Work to do -> Pictures should be excluded; otherwise, copy every entry exactly.

(Rows from a 3D scene dataset)
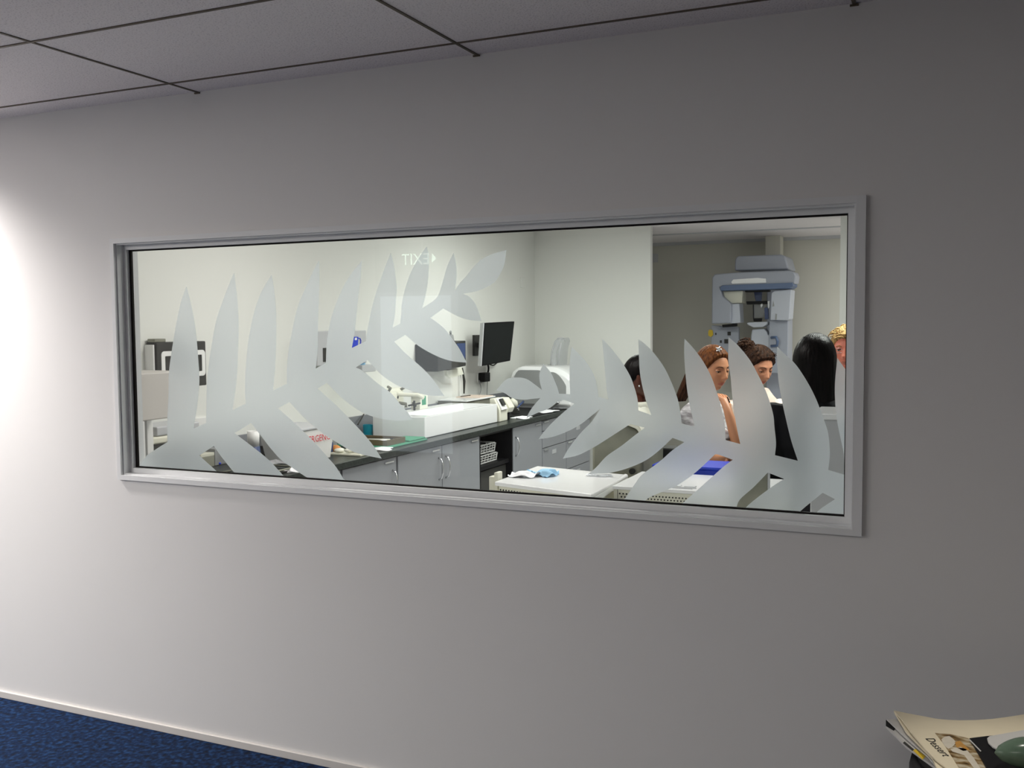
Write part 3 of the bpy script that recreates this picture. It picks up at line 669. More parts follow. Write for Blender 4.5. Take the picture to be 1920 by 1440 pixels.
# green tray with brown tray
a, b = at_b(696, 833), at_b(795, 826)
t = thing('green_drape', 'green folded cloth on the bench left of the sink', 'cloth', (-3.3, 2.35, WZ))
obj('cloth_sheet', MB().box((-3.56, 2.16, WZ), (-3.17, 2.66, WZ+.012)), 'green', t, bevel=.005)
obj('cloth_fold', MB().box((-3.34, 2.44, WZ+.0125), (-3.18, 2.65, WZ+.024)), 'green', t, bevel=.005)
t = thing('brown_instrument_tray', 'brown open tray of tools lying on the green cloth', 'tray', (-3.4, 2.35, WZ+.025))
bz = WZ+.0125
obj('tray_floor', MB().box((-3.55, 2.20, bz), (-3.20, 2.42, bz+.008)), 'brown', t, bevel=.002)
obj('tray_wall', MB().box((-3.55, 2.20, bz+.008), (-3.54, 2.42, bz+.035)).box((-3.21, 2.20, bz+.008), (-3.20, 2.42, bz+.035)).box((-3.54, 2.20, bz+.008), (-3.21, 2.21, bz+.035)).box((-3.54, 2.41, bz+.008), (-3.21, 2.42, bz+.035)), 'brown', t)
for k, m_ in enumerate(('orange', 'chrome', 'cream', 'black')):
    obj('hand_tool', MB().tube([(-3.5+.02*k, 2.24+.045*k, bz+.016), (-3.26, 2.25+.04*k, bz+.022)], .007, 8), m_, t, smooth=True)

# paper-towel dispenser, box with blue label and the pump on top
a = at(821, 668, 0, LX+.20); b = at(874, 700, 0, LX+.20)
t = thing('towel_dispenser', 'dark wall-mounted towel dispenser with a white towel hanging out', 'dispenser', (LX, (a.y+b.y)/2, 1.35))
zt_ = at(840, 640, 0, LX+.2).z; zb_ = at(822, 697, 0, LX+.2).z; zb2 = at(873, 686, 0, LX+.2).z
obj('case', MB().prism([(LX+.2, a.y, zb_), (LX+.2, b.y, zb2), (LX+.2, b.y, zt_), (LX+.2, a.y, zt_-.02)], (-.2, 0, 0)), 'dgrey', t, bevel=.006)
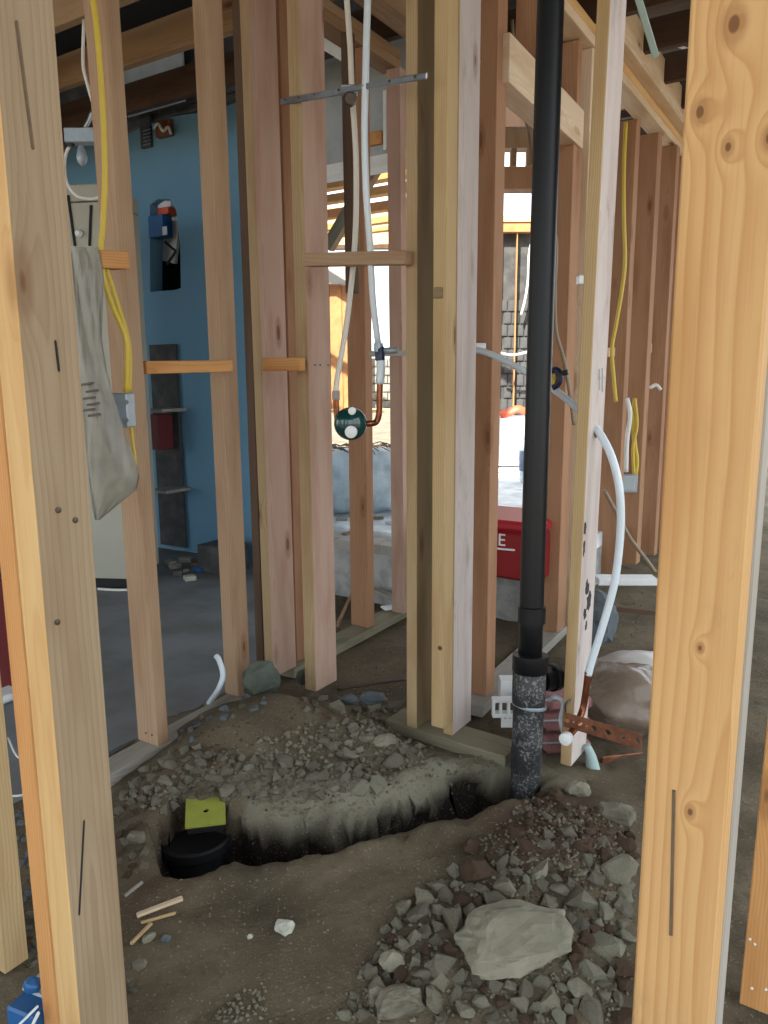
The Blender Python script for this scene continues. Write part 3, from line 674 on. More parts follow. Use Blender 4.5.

Result for this task ->
Write part 3 of the bpy script that recreates this picture. It picks up at line 669. More parts follow. Write for Blender 4.5. Take the picture to be 1920 by 1440 pixels.
# green tray with brown tray
a, b = at_b(696, 833), at_b(795, 826)
t = thing('green_drape', 'green folded cloth on the bench left of the sink', 'cloth', (-3.3, 2.35, WZ))
obj('cloth_sheet', MB().box((-3.56, 2.16, WZ), (-3.17, 2.66, WZ+.012)), 'green', t, bevel=.005)
obj('cloth_fold', MB().box((-3.34, 2.44, WZ+.0125), (-3.18, 2.65, WZ+.024)), 'green', t, bevel=.005)
t = thing('brown_instrument_tray', 'brown open tray of tools lying on the green cloth', 'tray', (-3.4, 2.35, WZ+.025))
bz = WZ+.0125
obj('tray_floor', MB().box((-3.55, 2.20, bz), (-3.20, 2.42, bz+.008)), 'brown', t, bevel=.002)
obj('tray_wall', MB().box((-3.55, 2.20, bz+.008), (-3.54, 2.42, bz+.035)).box((-3.21, 2.20, bz+.008), (-3.20, 2.42, bz+.035)).box((-3.54, 2.20, bz+.008), (-3.21, 2.21, bz+.035)).box((-3.54, 2.41, bz+.008), (-3.21, 2.42, bz+.035)), 'brown', t)
for k, m_ in enumerate(('orange', 'chrome', 'cream', 'black')):
    obj('hand_tool', MB().tube([(-3.5+.02*k, 2.24+.045*k, bz+.016), (-3.26, 2.25+.04*k, bz+.022)], .007, 8), m_, t, smooth=True)

# paper-towel dispenser, box with blue label and the pump on top
a = at(821, 668, 0, LX+.20); b = at(874, 700, 0, LX+.20)
t = thing('towel_dispenser', 'dark wall-mounted towel dispenser with a white towel hanging out', 'dispenser', (LX, (a.y+b.y)/2, 1.35))
zt_ = at(840, 640, 0, LX+.2).z; zb_ = at(822, 697, 0, LX+.2).z; zb2 = at(873, 686, 0, LX+.2).z
obj('case', MB().prism([(LX+.2, a.y, zb_), (LX+.2, b.y, zb2), (LX+.2, b.y, zt_), (LX+.2, a.y, zt_-.02)], (-.2, 0, 0)), 'dgrey', t, bevel=.006)
The Blender Python script for this scene continues. Write part 3, from line 674 on. More parts follow. Use Blender 4.5.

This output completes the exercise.